Ivan
Moravec walked on stage to face a packed QEH and sat down to play Schumann's
'Kinderszenen'. Without playing a note, he got up and walked off again.
Confusion reigned, the audience conjectured ... until a voice over the
speakers informed us that Mr Moravec had a nosebleed and would continue
as soon as possible.
The delayed concert indeed finally got
underway and was without a doubt worth the wait. But why did the QEH
staff not turn the speaker off? (there was a conspicuous hiss from the
speaker to my left which, once I had noticed it, was difficult to dismiss).

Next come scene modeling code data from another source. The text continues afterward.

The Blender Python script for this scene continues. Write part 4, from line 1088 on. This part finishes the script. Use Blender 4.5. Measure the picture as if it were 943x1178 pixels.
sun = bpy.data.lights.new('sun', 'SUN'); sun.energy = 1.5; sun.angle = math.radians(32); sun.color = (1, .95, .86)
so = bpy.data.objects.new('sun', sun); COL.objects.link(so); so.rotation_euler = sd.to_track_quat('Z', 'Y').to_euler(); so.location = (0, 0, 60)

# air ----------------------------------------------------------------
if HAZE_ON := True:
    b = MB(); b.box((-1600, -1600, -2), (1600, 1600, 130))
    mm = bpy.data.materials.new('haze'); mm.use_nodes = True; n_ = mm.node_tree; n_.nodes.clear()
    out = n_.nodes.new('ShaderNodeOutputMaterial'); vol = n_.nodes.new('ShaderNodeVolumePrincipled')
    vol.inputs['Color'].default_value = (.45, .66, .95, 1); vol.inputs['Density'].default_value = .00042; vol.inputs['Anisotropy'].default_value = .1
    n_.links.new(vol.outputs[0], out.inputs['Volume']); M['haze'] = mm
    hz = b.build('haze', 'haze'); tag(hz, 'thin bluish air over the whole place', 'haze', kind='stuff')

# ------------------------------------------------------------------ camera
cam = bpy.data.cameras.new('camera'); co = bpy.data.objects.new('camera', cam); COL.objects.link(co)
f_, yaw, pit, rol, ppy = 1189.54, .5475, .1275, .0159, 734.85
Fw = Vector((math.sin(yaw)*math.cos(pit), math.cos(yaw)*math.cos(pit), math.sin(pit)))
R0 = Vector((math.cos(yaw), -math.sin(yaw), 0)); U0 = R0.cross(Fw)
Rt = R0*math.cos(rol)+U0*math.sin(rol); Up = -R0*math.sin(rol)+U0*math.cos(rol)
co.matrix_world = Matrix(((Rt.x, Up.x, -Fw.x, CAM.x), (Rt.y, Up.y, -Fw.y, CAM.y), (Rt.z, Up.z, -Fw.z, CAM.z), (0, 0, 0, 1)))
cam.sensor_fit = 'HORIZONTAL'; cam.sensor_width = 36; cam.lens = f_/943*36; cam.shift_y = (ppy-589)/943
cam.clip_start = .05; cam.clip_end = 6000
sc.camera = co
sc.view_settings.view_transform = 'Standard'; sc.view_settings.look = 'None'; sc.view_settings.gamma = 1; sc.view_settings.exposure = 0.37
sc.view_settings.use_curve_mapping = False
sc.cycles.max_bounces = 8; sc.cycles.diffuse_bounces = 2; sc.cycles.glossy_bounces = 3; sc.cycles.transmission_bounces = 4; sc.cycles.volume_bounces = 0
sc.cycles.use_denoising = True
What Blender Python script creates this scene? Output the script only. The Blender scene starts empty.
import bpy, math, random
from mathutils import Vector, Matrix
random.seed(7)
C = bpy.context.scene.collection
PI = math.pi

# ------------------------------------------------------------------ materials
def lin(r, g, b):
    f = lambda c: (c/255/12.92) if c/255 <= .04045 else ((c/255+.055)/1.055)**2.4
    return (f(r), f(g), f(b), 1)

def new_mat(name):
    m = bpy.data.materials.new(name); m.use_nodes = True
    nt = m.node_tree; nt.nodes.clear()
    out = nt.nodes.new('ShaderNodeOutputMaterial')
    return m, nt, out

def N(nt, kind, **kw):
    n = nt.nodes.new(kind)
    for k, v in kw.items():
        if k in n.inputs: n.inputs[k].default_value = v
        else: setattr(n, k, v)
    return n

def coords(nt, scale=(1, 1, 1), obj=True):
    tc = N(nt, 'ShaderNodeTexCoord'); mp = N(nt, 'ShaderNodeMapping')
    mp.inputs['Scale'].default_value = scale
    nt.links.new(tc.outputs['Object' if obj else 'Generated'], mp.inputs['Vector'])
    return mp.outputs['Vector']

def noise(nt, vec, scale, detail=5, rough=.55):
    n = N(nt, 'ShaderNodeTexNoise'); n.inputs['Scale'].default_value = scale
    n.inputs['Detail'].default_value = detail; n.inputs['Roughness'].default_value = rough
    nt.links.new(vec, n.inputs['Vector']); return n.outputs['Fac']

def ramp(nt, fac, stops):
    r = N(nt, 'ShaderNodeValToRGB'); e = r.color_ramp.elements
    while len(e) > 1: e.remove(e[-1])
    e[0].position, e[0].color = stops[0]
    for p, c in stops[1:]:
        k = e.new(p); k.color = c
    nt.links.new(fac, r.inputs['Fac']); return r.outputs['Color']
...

There are few more tender ways to open
a concert than with Schumann's 'Kinderszenen'. Moravec's recording of
this piece for Supraphon (SU3508-2) provides much to admire, but also
includes its fair share of over-emphases. Live, one is more aware of
the weight of Moravec's experience: what might sound laboured in the
sterile recording studio, emerges as clear and convincing in the concert
hall. 'Traumerei' was a highlight, unaffected yet warm and touching.
With the exception of the very opening (where Moravec sounded as if
he were playing himself in to the piece), control was all, the technique
utterly subservient to the musical conception.
Moravec's Chopin was hardly less impressive.
The F minor 'Fantaisie' is a tough piece to bring off, but Moravec penetrated
to the heart of the music. The opening was grand, the tone appropriately
sonorous. There was no doubting Moravec's virtuosity here, but it was
his tonal variety which impressed most, particularly a sparing but impressive
use of thinning the tone to a half-voice. The F minor Ballade showed
the same traits, reminding the listener once more of Moravec's liquid
cantabile.
A selection of four of Brahms' piano
pieces launched the second half (with no announcement that they would
be played in a different order from that printed in the programme).
They proved a well-contrasted group: the A major Intermezzo, Op. 118
No. 2 was perhaps more volatile than is often the case, but this only
shed new light on it. The Capriccio in B minor, Op.76 No. 2 was playful;
the B flat minor Intermezzo Op. 117 No. 2 contained some chording of
outstanding beauty; and the G minor Rhapsody, Op. 79 No. 2 was strong
and muscular. A thread of warmth and richness ran through all these
performances.
Debussy's 'Pour le Piano' made an ideal
contrast. Moravec declined to descend into mere washes of sound, instead
articulating clearly and displaying the pedal technique of a master.
It was particularly interesting to hear pre-echoes of Messiaen in the
quasi-ecstatic feeling he projected in some chordal sequences.
The encores provided yet further highlights:
an intimate, scaled-down Chopin Mazurka led to a Polka by Smetana (we
really should hear more of this composer's piano music) and finally,
'Serenade for a doll' from Debussy's 'Children's Corner'.